GOAL: From the listing, collect all lines containing the word "reshape".

COLLECTED DATA:
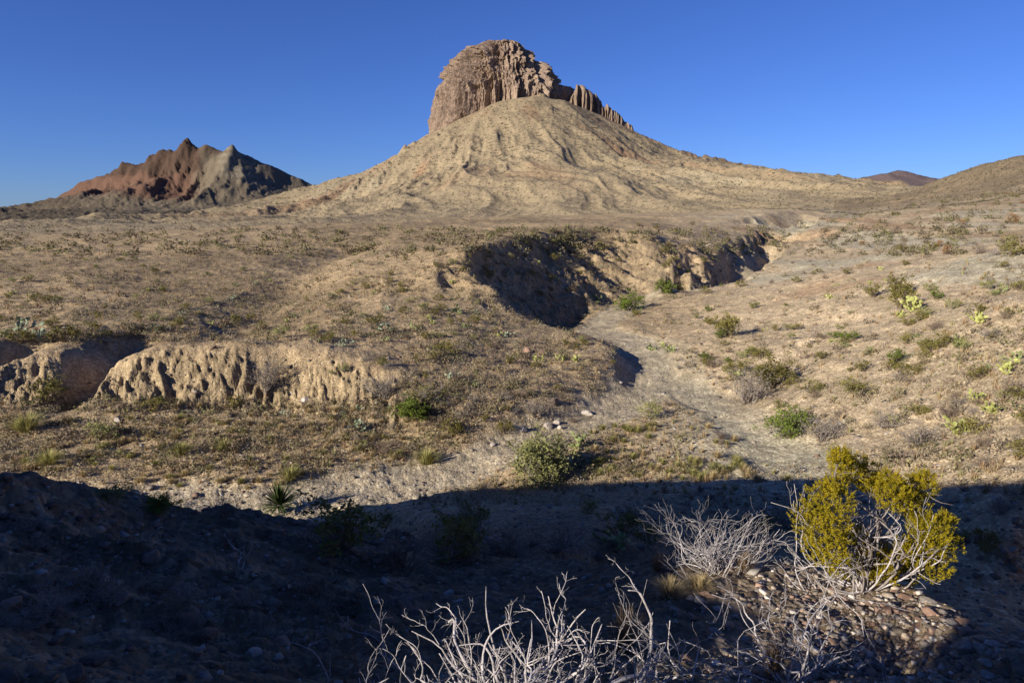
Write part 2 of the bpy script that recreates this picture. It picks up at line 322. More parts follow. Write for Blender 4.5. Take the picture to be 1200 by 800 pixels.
def grid_mesh(name):
    N = NR * NA
    co = np.stack([X, Y, H], -1).reshape(-1, 3)
    centre = np.array([[0, 0, float(H[0].mean())]]); co = np.concatenate([co, centre])
    ca = NA - 1
    J, I = np.meshgrid(np.arange(NR - 1), np.arange(ca), indexing='ij')
    I2 = (I + 1) % ca
    q = np.stack([J * NA + I, (J + 1) * NA + I, (J + 1) * NA + I2, J * NA + I2], -1).reshape(-1, 4)
    q = q[:, ::-1]
    i = np.arange(ca); tri = np.stack([np.full(ca, N), i, (i + 1) % ca], -1)[:, ::-1]
    me = bpy.data.meshes.new(name)
    me.vertices.add(N + 1); me.vertices.foreach_set('co', co.astype(np.float32).ravel())
    nq, nt = len(q), len(tri)
    me.loops.add(nq * 4 + nt * 3); me.loops.foreach_set('vertex_index', np.concatenate([q.ravel(), tri.ravel()]).astype(np.int32))
    me.polygons.add(nq + nt)
    me.polygons.foreach_set('loop_start', np.concatenate([np.arange(nq) * 4, nq * 4 + np.arange(nt) * 3]).astype(np.int32))
    me.update(calc_edges=True)
    me.polygons.foreach_set('use_smooth', np.ones(nq + nt, dtype=bool))
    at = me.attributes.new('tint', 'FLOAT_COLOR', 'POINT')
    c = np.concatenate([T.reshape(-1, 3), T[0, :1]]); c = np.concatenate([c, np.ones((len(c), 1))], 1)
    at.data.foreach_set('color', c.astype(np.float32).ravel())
    g = me.attributes.new('gravel', 'FLOAT', 'POINT'); g.data.foreach_set('value', np.append(wmask.ravel(), 0).astype(np.float32))
    return me

# ---------------------------------------------------------------- materials
def new_mat(name):
    m = bpy.data.materials.new(name); m.use_nodes = True
    b = m.node_tree.nodes['Principled BSDF']; b.inputs['Roughness'].default_value = .9
    b.inputs['Specular IOR Level'].default_value = .15
    return m, m.node_tree, b
def node(nt, t, **kw):
    n = nt.nodes.new(t)
    for k, v in kw.items(): setattr(n, k, v)
    return n
def noise(nt, vec, scale, detail=5, rough=.6):
    n = node(nt, 'ShaderNodeTexNoise'); n.inputs['Scale'].default_value = scale; n.inputs['Detail'].default_value = detail
    n.inputs['Roughness'].default_value = rough
    if vec is not None: nt.links.new(vec, n.inputs['Vector'])
    return n.outputs['Fac']
def ramp(nt, fac, stops):
    r = node(nt, 'ShaderNodeValToRGB'); nt.links.new(fac, r.inputs[0]); e = r.color_ramp.elements
    while len(e) < len(stops): e.new(.5)
    for k, (p, c) in enumerate(stops):
        e[k].position = p; e[k].color = (c[0], c[1], c[2], 1) if not isinstance(c, (int, float)) else (c, c, c, 1)
    return r.outputs[0]
def mixc(nt, fac, a, b, mode='MIX'):
    m = node(nt, 'ShaderNodeMix', data_type='RGBA', blend_type=mode)
    for s, v in ((0, fac), (6, a), (7, b)):
        if hasattr(v, 'links') or hasattr(v, 'is_linked'): nt.links.new(v, m.inputs[s])
        elif isinstance(v, (int, float)) and s == 0: m.inputs[0].default_value = v
        else: m.inputs[s].default_value = (v[0], v[1], v[2], 1)
    return m.outputs[2]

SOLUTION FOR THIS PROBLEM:
    co = np.stack([X, Y, H], -1).reshape(-1, 3)
    q = np.stack([J * NA + I, (J + 1) * NA + I, (J + 1) * NA + I2, J * NA + I2], -1).reshape(-1, 4)
    c = np.concatenate([T.reshape(-1, 3), T[0, :1]]); c = np.concatenate([c, np.ones((len(c), 1))], 1)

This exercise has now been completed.